Baseboard Calculator
Enter the room's perimeter and the openings to skip, and this gives the linear feet of baseboard — and the number of stock pieces — to buy.
Baseboard needed
37.4linear ft
- Stock pieces
- 5 pieces
- Wall to cover
- 34 linear ft
How it’s calculated
Wall to cover = perimeter − openings (doorways get no baseboard). Linear feet to buy = that × (1 + waste), since miter cuts and offcuts waste a little at each corner. Pieces = linear feet ÷ stock length, rounded up. A chair rail uses the same math (it also breaks at doors and runs under windows). Crown molding is the exception — it runs at the ceiling, so it breaks at neither doors nor windows: set openings to 0 for crown.
Worked example
A room with a 40-ft perimeter and 6 ft of door openings: 40 − 6 = 34 ft to cover; × 1.10 = 37.4 linear ft; ⌈37.4 ÷ 8⌉ = 5 eight-foot pieces.
FAQs
- How do I find the perimeter?
- Measure along the base of every wall and add them up. For a simple rectangular room it's 2 × (length + width); for an L-shaped or bumped-out room, total each wall segment individually.

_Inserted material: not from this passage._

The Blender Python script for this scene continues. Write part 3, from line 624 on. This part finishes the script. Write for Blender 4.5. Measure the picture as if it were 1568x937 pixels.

- Should I subtract doorways?
- Yes — cased openings and doorways get no baseboard, so subtract their total width. Don't subtract windows; baseboard runs underneath them. The calculator's “openings” field is for doorways and similar gaps. (Crown molding is different — it runs at the ceiling and breaks at neither doors nor windows, so set openings to 0 for crown.)
- Why round up to whole pieces?
- Trim is sold in fixed lengths, so you buy whole boards and cut to fit. Buying by the piece also lets you plan where the joints fall — longer stock means fewer seams on long walls. Keep an offcut for future repairs.
Sources
- Linear feet = (perimeter − openings) × (1 + waste); pieces = linear feet ÷ stock length, rounded up. Geometry.